**TASK TO COMPLETE**: Repeat verbatim only the lines from the opening of the material below through the one that contains "C = sc.collection".

**RECORDS PROVIDED**:
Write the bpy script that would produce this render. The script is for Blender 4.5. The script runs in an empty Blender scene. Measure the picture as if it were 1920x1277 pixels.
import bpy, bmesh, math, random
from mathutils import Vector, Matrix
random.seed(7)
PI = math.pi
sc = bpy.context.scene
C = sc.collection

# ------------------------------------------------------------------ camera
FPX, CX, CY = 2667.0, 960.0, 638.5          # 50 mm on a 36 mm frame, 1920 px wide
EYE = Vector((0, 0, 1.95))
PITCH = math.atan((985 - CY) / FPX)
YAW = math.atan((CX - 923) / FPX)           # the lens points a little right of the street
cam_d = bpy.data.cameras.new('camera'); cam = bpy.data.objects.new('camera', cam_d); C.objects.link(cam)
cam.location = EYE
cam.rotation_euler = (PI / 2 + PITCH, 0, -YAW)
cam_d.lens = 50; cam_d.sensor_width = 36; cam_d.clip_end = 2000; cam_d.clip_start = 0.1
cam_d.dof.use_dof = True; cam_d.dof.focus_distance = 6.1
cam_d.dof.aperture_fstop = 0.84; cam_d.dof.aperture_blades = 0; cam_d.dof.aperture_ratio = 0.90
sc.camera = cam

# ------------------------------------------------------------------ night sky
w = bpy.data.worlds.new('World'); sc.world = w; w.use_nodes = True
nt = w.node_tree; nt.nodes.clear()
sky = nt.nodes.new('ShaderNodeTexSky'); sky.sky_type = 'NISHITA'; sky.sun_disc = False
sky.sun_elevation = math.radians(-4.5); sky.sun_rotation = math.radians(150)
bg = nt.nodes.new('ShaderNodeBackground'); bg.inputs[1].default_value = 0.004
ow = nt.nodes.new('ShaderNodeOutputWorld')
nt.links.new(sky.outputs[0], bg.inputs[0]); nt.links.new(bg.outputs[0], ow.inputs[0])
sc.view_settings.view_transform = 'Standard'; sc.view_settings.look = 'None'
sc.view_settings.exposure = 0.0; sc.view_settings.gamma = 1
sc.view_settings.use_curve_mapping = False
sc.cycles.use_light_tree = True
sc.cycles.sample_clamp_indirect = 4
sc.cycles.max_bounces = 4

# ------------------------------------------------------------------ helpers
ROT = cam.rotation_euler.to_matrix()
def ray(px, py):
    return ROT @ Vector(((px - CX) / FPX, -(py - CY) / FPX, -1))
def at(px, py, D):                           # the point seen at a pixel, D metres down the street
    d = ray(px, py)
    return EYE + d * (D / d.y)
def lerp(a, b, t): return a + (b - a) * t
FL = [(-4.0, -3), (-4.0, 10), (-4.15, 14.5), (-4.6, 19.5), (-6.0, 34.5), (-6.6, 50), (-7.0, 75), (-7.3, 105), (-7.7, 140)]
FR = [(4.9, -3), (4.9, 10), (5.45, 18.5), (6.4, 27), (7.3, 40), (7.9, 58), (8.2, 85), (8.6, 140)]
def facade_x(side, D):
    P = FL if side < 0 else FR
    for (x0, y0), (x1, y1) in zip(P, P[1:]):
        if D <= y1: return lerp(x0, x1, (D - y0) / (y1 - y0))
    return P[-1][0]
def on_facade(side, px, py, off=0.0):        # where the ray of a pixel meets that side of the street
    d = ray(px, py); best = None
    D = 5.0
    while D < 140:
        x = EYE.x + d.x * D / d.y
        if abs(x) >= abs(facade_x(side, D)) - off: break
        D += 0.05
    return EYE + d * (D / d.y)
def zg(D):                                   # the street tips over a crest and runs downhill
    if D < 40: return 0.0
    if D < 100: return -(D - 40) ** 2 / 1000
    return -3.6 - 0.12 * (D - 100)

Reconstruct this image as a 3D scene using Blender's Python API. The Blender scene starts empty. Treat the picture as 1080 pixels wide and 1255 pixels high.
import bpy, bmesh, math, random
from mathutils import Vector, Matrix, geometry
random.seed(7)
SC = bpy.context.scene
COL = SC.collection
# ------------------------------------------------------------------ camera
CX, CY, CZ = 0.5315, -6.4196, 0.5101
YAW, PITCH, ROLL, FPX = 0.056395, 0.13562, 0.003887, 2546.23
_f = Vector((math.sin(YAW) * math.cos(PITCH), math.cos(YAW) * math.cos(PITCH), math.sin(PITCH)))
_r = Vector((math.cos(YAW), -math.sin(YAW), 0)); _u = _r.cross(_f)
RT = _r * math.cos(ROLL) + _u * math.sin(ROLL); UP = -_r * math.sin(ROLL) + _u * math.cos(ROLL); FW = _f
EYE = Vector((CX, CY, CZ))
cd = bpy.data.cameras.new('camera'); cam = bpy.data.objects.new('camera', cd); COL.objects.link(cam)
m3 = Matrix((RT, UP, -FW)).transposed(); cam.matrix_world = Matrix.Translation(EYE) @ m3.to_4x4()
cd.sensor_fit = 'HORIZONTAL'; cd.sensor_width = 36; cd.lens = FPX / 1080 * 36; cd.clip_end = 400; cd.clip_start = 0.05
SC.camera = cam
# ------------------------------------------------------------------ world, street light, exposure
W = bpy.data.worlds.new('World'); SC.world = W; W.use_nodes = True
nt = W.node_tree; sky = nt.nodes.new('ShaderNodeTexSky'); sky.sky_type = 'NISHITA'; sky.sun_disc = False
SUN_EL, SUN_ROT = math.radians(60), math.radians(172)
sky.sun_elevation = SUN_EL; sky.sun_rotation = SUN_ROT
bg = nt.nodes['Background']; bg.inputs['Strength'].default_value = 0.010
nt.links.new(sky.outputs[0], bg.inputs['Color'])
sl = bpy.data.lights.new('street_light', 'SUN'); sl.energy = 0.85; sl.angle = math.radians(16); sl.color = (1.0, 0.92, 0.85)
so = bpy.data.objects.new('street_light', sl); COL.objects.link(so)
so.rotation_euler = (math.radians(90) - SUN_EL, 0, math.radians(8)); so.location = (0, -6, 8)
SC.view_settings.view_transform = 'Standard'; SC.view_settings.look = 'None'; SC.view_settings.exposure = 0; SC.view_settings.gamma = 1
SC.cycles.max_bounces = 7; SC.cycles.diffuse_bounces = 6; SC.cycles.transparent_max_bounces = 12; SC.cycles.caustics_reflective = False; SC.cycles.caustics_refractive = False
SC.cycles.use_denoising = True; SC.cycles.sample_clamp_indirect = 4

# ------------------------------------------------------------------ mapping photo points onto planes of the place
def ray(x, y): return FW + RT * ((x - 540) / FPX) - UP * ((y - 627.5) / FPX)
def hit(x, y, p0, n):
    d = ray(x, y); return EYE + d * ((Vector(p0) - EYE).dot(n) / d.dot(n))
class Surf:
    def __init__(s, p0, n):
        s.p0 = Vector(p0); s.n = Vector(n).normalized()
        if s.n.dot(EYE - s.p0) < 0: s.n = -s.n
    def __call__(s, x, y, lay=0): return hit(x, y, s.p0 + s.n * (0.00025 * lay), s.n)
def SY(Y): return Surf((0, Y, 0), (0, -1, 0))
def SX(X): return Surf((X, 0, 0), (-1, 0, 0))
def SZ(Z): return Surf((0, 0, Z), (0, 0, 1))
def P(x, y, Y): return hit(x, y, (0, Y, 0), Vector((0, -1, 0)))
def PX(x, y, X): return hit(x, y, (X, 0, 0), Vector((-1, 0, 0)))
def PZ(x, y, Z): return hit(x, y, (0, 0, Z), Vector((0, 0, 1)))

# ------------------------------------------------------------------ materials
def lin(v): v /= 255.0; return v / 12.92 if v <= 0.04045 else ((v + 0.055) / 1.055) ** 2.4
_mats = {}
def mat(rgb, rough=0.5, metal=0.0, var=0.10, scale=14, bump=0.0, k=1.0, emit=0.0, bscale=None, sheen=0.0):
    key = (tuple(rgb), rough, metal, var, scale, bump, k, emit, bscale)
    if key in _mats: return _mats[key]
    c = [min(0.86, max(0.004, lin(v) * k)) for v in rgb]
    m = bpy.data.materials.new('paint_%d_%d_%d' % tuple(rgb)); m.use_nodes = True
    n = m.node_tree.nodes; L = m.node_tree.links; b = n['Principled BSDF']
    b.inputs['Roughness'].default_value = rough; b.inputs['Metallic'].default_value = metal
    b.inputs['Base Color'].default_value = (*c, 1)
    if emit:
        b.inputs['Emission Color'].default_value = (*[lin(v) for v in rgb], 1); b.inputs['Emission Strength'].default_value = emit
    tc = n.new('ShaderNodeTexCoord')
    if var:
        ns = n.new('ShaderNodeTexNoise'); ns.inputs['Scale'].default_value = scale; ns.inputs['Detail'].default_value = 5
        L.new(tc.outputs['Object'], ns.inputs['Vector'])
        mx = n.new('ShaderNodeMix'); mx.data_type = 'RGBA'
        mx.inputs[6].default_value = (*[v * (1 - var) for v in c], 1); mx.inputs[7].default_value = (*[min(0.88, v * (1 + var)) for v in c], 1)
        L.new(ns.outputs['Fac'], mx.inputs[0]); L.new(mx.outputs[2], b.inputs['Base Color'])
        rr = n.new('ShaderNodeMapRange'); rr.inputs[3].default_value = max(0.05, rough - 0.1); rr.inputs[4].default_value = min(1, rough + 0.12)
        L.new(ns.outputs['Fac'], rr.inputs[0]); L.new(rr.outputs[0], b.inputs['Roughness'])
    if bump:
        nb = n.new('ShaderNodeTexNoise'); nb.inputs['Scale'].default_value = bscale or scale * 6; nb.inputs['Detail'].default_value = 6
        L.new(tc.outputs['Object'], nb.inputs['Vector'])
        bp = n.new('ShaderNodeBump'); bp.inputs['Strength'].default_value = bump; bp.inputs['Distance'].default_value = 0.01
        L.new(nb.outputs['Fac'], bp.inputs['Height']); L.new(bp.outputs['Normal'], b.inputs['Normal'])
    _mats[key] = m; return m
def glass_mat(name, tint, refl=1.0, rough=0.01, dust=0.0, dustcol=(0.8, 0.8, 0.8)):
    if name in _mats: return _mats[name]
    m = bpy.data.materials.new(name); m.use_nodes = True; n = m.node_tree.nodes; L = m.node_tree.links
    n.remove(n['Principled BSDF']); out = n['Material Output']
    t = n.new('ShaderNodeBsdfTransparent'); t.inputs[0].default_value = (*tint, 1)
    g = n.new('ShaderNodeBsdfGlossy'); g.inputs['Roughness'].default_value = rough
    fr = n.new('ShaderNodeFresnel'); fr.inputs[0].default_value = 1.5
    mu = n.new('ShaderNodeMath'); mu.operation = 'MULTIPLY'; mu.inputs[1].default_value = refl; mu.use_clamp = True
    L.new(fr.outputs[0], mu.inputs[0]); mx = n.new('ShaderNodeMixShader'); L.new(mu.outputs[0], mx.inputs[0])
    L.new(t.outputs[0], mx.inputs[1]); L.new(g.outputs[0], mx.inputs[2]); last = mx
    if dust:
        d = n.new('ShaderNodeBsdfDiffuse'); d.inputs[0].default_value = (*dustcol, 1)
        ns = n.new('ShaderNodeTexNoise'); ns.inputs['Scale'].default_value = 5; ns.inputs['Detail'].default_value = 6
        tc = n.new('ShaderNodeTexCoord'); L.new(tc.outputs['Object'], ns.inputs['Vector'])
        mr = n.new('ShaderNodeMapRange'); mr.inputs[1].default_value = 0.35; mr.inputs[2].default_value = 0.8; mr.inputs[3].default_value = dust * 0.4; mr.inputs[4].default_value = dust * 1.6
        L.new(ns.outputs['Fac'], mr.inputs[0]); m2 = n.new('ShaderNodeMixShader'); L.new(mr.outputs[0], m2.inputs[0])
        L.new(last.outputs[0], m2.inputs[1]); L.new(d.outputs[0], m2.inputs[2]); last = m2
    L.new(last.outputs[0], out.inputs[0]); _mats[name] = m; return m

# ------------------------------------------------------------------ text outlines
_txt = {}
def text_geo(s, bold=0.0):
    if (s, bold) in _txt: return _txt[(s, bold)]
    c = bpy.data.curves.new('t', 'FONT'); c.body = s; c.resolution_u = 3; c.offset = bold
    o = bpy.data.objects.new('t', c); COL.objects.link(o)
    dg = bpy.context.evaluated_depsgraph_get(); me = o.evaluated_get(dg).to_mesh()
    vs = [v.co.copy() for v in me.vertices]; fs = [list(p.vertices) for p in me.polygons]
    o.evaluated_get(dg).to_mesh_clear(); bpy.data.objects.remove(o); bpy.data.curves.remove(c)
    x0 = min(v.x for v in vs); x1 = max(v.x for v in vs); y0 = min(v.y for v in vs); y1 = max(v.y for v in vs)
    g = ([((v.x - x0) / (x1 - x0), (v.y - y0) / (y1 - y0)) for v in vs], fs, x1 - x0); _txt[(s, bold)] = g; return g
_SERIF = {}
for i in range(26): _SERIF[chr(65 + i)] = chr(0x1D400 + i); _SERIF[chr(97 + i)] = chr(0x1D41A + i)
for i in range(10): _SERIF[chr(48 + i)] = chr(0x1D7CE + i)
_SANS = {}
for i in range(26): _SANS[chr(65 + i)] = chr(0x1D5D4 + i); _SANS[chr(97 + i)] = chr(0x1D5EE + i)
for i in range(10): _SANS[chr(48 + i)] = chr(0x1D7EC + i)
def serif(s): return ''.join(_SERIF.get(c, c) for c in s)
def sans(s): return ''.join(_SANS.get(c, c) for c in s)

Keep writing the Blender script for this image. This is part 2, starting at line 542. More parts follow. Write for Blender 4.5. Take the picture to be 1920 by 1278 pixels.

**RESULT FOR THIS TASK**:
Write the bpy script that would produce this render. The script is for Blender 4.5. The script runs in an empty Blender scene. Measure the picture as if it were 1920x1277 pixels.
import bpy, bmesh, math, random
from mathutils import Vector, Matrix
random.seed(7)
PI = math.pi
sc = bpy.context.scene
C = sc.collection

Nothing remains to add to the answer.